┏━━
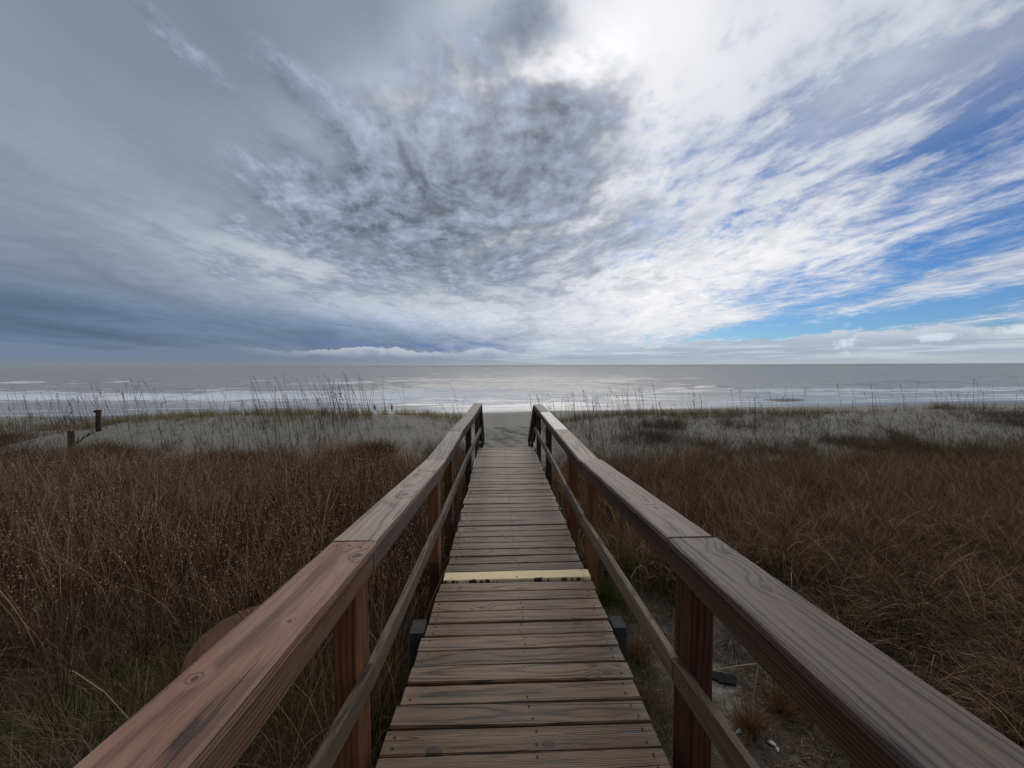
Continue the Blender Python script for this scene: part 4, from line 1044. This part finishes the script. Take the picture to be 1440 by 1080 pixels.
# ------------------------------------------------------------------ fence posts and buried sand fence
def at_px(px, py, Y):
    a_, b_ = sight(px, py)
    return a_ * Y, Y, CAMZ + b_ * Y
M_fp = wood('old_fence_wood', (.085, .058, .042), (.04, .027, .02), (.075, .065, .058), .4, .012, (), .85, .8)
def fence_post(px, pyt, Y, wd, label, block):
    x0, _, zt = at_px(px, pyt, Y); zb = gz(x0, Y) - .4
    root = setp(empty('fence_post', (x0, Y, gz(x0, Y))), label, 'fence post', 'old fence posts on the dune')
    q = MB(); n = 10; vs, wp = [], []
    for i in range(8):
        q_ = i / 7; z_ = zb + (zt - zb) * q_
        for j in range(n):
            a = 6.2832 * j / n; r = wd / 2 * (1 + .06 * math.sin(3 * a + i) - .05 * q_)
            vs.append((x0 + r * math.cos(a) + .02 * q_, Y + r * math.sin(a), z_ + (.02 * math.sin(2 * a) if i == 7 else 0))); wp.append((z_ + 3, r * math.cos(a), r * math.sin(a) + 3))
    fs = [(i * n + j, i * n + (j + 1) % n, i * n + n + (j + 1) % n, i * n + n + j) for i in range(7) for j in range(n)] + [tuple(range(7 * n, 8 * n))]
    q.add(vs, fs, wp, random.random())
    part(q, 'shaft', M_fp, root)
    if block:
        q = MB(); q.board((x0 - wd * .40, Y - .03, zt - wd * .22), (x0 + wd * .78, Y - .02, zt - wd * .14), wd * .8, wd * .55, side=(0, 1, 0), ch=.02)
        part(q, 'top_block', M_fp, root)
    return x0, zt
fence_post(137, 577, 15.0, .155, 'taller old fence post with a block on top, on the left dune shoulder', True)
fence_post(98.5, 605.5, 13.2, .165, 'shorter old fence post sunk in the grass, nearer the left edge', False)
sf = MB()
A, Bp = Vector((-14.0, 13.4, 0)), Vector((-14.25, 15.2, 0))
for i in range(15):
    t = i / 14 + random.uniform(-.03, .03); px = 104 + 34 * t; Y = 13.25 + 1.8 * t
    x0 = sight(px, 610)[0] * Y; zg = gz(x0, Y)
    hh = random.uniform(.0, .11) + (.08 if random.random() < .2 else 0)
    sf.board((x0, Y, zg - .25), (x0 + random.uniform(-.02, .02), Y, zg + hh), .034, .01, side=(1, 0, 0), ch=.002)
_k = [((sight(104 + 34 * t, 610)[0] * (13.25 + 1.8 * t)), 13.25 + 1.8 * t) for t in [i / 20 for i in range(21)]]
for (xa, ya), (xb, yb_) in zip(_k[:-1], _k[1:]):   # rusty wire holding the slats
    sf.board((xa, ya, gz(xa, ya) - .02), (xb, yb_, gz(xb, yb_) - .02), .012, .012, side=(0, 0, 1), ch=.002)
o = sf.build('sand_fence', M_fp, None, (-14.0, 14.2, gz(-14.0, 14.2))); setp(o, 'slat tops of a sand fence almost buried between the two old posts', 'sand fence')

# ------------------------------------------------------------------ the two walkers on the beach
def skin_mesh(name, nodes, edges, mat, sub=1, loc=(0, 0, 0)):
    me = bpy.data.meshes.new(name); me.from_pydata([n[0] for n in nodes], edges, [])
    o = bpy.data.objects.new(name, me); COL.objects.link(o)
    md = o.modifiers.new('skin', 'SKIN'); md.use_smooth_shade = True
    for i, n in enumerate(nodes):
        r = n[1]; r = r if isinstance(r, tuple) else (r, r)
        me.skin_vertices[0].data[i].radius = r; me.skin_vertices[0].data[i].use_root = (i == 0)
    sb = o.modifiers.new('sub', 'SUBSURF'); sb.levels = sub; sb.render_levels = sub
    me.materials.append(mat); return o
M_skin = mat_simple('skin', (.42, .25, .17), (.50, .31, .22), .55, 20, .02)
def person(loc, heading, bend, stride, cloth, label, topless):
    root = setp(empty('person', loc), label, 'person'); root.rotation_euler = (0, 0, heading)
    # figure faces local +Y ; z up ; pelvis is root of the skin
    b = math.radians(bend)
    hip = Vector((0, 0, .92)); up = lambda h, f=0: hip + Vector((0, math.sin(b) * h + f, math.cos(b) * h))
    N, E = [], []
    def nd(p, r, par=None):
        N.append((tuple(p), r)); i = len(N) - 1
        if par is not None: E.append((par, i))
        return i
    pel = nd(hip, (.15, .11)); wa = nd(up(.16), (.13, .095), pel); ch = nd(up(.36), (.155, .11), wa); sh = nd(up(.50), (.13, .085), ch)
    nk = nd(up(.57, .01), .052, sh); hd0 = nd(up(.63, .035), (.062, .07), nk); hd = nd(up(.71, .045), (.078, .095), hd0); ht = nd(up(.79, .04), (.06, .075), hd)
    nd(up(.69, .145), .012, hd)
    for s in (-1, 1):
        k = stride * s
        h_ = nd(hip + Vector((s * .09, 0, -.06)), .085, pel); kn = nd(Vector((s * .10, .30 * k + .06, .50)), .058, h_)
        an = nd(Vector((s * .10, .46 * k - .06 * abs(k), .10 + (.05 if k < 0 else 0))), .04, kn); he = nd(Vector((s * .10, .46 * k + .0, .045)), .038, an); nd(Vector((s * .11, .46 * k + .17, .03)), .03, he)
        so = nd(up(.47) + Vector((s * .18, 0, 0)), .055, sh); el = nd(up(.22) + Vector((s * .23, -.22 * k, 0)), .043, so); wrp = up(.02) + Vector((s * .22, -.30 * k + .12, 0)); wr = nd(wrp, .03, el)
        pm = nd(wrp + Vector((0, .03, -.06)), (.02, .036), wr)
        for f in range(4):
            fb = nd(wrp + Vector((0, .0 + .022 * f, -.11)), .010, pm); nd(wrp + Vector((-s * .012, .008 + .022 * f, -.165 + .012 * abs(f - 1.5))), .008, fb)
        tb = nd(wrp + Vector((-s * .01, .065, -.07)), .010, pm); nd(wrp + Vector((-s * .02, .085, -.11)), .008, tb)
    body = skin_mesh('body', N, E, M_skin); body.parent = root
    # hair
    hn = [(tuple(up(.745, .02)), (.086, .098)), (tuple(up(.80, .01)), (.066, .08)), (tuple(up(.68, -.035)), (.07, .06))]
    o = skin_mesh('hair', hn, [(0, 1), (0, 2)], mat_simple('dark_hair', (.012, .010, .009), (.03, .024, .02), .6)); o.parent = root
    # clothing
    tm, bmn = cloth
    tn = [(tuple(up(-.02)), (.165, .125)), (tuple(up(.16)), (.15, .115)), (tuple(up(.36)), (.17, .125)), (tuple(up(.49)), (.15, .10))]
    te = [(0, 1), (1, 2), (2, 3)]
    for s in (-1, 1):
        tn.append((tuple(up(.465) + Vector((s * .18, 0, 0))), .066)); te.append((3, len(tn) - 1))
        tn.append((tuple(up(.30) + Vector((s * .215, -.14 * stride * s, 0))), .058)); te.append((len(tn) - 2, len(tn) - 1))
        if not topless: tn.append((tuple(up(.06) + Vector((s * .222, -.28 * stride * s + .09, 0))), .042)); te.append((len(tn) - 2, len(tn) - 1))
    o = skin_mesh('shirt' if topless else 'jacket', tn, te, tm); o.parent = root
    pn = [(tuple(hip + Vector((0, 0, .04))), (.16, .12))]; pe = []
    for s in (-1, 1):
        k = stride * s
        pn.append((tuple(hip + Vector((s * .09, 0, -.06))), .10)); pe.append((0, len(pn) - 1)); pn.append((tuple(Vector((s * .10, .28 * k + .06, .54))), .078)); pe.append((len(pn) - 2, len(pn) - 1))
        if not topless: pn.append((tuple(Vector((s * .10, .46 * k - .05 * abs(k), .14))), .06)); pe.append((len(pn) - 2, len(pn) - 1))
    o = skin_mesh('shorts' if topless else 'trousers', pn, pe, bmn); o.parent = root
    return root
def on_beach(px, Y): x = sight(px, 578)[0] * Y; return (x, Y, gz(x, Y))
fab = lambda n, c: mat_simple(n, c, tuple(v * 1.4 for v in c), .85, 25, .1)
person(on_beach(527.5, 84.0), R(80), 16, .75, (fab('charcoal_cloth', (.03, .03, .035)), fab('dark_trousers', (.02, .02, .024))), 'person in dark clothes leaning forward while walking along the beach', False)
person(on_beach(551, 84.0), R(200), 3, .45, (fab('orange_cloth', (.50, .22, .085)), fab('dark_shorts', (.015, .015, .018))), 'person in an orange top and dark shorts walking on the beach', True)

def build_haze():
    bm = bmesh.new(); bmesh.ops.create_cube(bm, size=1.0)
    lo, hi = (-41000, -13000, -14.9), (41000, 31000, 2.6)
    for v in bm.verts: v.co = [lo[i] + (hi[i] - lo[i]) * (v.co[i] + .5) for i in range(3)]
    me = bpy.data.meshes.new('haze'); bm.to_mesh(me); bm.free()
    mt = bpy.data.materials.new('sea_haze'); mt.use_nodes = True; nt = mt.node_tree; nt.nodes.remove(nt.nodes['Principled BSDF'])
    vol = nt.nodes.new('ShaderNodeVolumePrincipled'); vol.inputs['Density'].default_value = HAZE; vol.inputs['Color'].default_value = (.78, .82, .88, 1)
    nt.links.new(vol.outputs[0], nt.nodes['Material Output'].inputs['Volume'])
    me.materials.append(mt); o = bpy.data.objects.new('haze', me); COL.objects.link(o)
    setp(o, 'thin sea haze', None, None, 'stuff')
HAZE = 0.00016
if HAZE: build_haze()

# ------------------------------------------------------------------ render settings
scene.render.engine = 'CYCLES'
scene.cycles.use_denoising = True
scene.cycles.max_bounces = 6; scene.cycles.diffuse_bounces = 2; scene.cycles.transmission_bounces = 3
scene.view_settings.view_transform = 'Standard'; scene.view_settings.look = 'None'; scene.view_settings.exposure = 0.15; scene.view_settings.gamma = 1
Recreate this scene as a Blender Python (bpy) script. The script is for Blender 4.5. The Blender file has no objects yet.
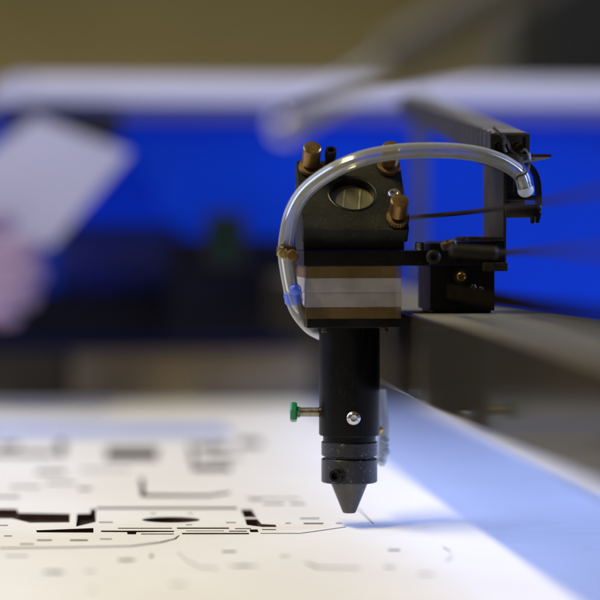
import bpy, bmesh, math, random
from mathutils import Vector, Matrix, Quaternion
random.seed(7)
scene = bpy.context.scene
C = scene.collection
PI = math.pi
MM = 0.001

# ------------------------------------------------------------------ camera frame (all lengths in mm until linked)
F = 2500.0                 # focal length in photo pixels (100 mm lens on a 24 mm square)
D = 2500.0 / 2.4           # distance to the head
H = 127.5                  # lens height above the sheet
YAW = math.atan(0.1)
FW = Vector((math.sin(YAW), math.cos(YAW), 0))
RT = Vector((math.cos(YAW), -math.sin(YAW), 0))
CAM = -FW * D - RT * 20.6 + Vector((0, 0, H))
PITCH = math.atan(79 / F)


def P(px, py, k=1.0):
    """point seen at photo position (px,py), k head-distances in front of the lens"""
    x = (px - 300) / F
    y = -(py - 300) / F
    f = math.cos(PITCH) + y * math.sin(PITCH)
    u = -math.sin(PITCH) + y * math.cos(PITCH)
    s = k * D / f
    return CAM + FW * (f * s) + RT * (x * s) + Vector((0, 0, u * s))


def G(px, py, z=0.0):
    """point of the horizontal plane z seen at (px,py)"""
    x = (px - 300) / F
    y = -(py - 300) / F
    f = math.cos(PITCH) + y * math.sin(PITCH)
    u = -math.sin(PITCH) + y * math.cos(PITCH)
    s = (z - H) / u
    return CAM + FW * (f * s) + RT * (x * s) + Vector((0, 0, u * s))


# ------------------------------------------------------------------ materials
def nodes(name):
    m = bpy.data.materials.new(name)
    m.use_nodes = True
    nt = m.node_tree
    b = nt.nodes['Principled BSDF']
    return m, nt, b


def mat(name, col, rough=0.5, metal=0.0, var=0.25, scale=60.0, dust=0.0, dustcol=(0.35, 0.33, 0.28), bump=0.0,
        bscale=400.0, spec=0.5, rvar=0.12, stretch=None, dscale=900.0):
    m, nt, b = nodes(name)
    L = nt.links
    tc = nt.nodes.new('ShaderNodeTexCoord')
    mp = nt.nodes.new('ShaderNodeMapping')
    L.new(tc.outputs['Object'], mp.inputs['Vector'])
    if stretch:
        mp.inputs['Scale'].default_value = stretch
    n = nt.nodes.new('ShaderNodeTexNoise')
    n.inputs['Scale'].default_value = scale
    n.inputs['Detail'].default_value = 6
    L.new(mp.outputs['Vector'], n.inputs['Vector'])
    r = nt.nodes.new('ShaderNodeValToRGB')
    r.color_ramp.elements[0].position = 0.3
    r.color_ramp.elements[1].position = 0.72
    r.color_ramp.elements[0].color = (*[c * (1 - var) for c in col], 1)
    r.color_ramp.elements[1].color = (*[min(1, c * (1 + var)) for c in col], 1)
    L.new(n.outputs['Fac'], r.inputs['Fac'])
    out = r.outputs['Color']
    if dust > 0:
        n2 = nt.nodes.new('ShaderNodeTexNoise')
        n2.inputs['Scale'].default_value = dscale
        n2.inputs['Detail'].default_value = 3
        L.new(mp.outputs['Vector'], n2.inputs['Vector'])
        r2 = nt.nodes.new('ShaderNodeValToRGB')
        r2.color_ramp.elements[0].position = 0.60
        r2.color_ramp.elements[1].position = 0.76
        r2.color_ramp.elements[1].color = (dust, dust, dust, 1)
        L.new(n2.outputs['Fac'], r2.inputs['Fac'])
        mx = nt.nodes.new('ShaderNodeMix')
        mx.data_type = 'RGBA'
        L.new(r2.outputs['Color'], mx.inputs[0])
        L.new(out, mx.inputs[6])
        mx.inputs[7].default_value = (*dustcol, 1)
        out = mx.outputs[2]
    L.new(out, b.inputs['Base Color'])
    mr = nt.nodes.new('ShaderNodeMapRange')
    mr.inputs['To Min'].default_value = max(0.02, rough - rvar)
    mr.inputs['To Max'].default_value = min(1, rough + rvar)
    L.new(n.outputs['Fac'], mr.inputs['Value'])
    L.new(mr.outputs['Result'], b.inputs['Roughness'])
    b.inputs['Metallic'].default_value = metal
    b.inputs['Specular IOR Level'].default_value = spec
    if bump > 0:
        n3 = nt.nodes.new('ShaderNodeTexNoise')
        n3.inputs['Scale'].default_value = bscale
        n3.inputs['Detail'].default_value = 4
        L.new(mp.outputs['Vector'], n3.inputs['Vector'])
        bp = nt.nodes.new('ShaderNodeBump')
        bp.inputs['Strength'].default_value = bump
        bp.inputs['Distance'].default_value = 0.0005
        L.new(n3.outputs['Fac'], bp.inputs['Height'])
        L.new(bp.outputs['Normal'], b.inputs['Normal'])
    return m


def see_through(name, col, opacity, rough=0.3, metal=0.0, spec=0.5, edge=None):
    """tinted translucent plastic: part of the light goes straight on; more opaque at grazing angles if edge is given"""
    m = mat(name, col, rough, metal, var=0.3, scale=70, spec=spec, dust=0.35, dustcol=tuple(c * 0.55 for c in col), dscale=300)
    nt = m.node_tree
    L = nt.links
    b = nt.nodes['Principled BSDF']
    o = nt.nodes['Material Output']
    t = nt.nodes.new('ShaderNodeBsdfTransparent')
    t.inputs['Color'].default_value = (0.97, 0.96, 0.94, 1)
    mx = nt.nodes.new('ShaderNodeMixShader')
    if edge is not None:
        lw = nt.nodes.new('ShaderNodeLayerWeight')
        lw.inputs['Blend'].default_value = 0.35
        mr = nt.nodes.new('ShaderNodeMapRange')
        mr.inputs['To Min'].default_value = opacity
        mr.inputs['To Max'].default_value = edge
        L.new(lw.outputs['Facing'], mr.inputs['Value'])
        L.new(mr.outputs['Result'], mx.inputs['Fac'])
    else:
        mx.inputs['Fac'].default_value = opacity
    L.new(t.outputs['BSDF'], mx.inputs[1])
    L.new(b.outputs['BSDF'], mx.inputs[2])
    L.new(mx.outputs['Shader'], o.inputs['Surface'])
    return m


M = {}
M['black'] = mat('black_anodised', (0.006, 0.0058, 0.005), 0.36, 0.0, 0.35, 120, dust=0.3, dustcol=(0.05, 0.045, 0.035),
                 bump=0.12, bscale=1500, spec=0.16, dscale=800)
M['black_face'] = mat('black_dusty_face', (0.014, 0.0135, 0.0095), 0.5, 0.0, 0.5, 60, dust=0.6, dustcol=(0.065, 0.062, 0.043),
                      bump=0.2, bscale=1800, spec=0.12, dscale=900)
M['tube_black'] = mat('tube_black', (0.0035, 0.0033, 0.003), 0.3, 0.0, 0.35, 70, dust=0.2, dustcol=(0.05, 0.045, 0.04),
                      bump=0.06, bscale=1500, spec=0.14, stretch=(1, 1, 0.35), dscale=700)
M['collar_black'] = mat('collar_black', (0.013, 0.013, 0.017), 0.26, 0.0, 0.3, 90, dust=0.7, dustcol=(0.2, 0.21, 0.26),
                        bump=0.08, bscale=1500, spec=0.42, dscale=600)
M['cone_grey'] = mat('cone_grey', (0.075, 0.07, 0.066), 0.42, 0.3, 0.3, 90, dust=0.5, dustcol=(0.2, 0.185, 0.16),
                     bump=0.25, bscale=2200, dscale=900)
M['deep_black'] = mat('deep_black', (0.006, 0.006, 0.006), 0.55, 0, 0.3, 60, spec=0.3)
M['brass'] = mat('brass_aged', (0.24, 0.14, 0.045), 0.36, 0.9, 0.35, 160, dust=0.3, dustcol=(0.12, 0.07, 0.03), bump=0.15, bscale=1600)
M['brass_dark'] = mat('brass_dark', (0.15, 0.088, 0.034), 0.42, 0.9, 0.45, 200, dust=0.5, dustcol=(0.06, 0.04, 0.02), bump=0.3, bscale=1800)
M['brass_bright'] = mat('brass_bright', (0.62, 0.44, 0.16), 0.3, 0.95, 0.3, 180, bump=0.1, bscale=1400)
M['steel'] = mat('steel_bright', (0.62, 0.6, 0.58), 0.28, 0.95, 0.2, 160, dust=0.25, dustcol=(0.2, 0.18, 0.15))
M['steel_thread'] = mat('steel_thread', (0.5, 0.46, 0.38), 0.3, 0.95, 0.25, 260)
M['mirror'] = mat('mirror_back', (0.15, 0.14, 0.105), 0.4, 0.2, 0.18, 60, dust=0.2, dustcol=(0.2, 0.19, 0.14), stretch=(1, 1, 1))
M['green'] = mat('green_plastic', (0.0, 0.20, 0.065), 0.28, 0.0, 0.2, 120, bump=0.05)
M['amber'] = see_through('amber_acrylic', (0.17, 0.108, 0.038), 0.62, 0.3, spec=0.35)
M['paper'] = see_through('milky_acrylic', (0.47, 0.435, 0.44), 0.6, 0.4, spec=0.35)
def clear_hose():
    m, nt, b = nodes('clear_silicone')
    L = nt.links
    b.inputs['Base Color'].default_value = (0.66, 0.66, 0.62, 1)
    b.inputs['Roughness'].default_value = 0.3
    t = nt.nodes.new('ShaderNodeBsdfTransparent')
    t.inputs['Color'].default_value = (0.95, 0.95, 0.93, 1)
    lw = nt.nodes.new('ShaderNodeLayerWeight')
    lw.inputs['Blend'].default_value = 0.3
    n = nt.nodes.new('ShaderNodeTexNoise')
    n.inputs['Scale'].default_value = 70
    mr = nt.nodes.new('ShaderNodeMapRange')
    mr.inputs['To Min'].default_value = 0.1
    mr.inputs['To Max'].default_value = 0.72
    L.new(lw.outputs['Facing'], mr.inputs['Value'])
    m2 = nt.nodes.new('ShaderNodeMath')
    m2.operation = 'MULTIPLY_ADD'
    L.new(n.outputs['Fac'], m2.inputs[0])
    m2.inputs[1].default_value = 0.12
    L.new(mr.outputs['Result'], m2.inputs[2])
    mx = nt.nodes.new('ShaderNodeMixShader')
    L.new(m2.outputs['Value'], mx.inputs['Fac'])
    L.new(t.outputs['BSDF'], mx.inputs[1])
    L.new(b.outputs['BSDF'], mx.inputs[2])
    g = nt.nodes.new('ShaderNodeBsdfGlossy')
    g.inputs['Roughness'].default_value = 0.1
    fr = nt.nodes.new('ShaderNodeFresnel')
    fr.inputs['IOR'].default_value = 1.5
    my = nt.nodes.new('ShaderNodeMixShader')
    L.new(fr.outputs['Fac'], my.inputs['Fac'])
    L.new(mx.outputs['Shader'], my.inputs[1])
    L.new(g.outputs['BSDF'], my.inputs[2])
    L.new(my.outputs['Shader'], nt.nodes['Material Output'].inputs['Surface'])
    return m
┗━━
THE PROBLEM
Gather from the data above every line with the string "this".

ANSWER BELOW
Continue the Blender Python script for this scene: part 4, from line 1044. This part finishes the script. Take the picture to be 1440 by 1080 pixels.
Recreate this scene as a Blender Python (bpy) script. The script is for Blender 4.5. The Blender file has no objects yet.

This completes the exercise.